One of this season’s worst episodes came when fans of the London club West Ham were caught on camera chanting “I’ve got a foreskin, how about you? F—— Jew” on their way to play Tottenham Hotspur, a team with a historically strong Jewish following. (Last year, several Tottenham supporters were arrested for chants referring to themselves as “Yids,” a derogatory name that some Hotspur fans have reclaimed.)
Other recent incidents have included fans — and in several instances players — making Nazi-like salutes.
For the past decade, European soccer organizations have fought a public battle against racism. But now anti-Semitism appears to have emerged as a second front.
Samuels said anti-Semitism in soccer is different today than it was decades ago.
“I think there is a shift going on,” he said. “The troublemakers way back to the 1980s … were neo-Nazis. Today it’s a combination. It’s a new alliance between neo-Nazis and jihadists. In the first instance it’s the old anti-Semitism but also there is an understanding that as you attack the Jew as the quintessential symbol of Europe, you also attack the West and you attack the delicate fabric of liberal democracy.”
To support his claim, Samuels pointed to a recent game between Bosnia and Austria. Bosnian fans took to the streets of Vienna in what was originally a pro-Palestine demonstration, but eventually disintegrated into chants of “Kill, kill the Jews” — also caught on video.
Samuels said anti-Semitism in soccer is part and parcel of a bigger problem in Europe. “It’s a sort of chicken and egg relationship,” he said. “Football is vulnerable, because it’s very difficult to control fans.”
But Ronny Naftaniel, Chairman of the Dutch Jewish Humanitarian Fund, sought to draw a line between the chants — as insulting as they are — and anti-Semitism. Whether it’s West Ham vs. Tottenham or Utrecht vs. Ajax Amsterdam, he said such insults have more to do with local rivalries than true bigotry. (The Bosnia case was an exception, he said.)

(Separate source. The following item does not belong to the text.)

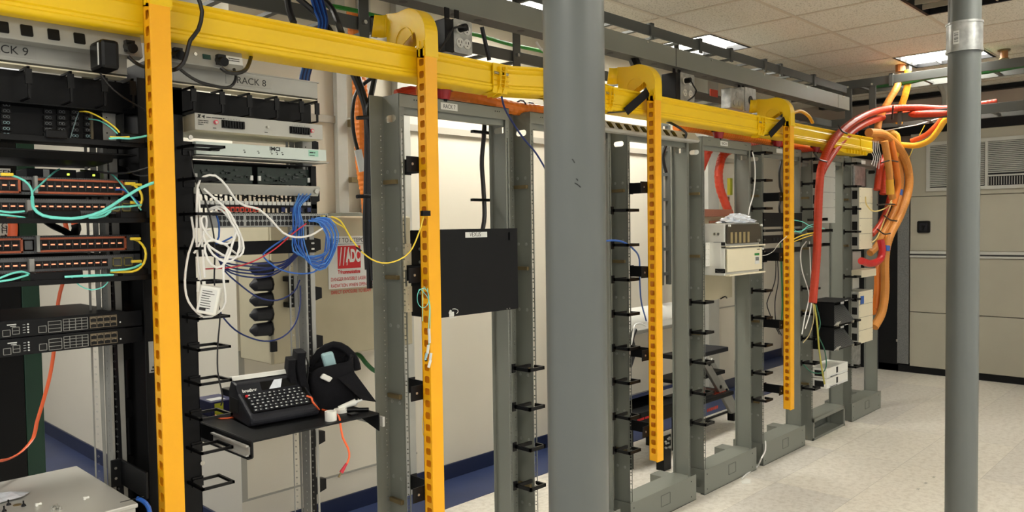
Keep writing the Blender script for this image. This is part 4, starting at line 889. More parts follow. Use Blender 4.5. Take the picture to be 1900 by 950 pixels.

“It’s indeed very shocking what happened at the game between FC Utrecht and Ajax,” he said. “It’s something that happens twice or three times a year during games. And it looks as if no one is able to fight it. Of course, it has some deeper roots which go back to the fact that Ajax supporters, they expose themselves as Jews. They walk with flags with the Star of David and they call themselves ‘The Jews.’ So the problem is that then their adversaries act as if Ajax are the Jews and come up with the most insulting slogans.”
“For us Jews, we are disgusted,” he said. “But those people who do those slogans are not Nazis. They are not most of them fundamentalists whatsoever. They are supporters, hard core supporters, of those clubs. But we don’t want to hear it. For us, these are insults. For us, it is horrible after what happened in the second World War and in the gas chambers.”
Even if those behind the FC Utrecht fans aren’t really neo-Nazis, that doesn’t mean the problem isn’t a vexing one.
“If these were hard core anti-Semites, it would be easier to combat it,” he said. “But it’s part of the football culture, and that is very tough to fight against.”
Progress is slow and difficult, but not impossible, he said. Such anti-Semitic chants were once entrenched in The Hague, the symbolic heart of European justice. Supporters of the local team, ADO Den Haag, used to chant “Hamas, Hamas, Jews to the gas” whenever Ajax came to town, Naftaniel said. They even made a sickening sound, as if gas were slowly leaking into the stadium.
But ADO cracked down on the chants, enforcing lifetime bans for offenders and installing audio and video technology to catch perpetrators, Naftaniel said. “The leadership of the club really started to fight it,” he said. “That indeed helped.”
Both Naftaniel and Samuels said there is an even easier and perhaps more effective way of combating anti-Semitic chants.
“Walk off the field,” Naftaniel said, referring to the Ajax players and coaching staff. “Then a kind of national debate would start. If Ajax said, ‘we won’t play if they tell us to go to the gas chamber,’ then that would have helped.”
Stopping games forces everyone in attendance to take the chants seriously, Samuels said.
“When the referee calls a halt and they walk of the field, this makes the perpetrator, the spoiler, into a villain for those people who honestly came for their love of the beautiful game of football and paid good money for it and came from distances,” he said. “So they say, ‘Why they hell should we have to be bothered by these nuts or hate mongers?’
“You have to turn the thing around and have the public understand that this is in their best interests,” Samuels said. “If they really want to watch football, then football cannot be politicized.”